Amazon workers in two Staten Island warehouses will participate in union election votes in the coming weeks, first at the JFK8 facility next Friday, and then at the LDJ5 sortation center beginning on April 25.
The National Labor Relations Board confirmed to Vice that the in-person election for the LDJ5 sortation center had been approved and that the votes will be counted May 2. Both warehouse union movements were organized by an independent group of unaffiliated workers called the Amazon Labor Union.
The two Staten Island warehouse elections are the second and third attempts to successfully unionize a group of Amazon workers over the last few years. The first Amazon union election since 2014, spearheaded by the Retail, Wholesale and Department Store Union at a Bessemer, Alabama, warehouse, went in favor of Amazon by more than a 2:1 ratio. The NLRB later threw out the results of that election because of Amazon's interference and a second election is currently underway; the votes for that election will be counted March 28.
While Amazon protested the push for a union election at the two Staten Island locations, company spokesperson Kelly Nantel said in a statement after the JFK8 election date was set that "we want our employees to have their voices heard as soon as possible."

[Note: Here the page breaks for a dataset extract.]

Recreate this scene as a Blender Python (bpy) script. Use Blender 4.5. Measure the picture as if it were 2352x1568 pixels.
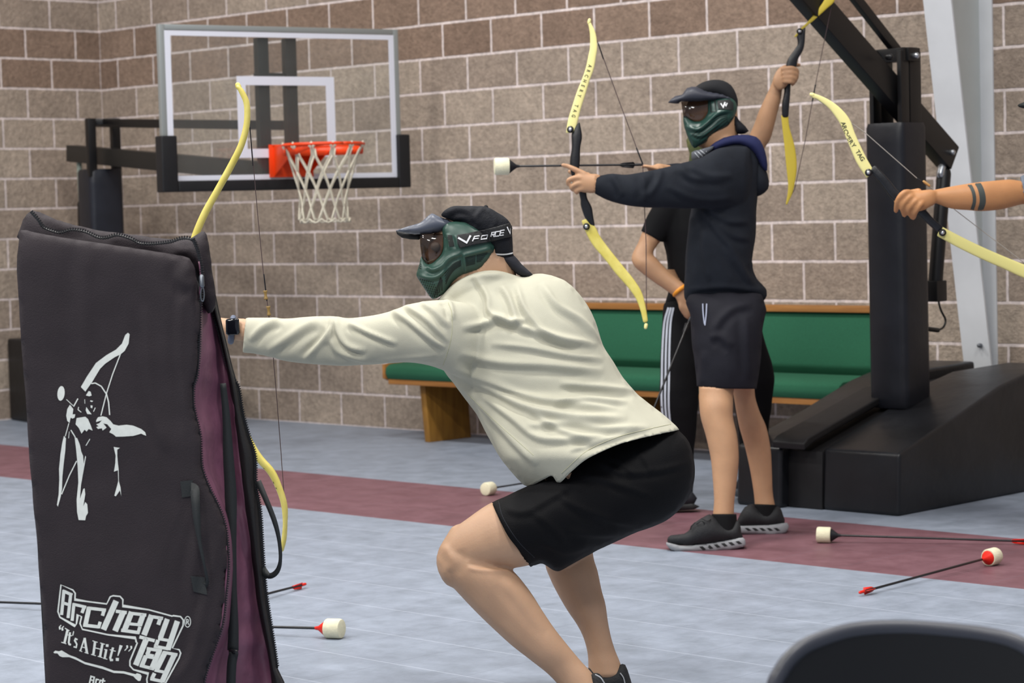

Amazon is the country's second-largest private employer and has no formally unionized groups in its workforce. Unionization membership has hovered between 6% to 6.2% of the private sector workforce over the last few years, all-time lows compared to the 17% of the private-sector workforce in unions in the early 1980s. Some union and labor experts argue the decline in unionization can be mostly explained by labor laws that give employers significant power to combat union movements in private sector workplaces.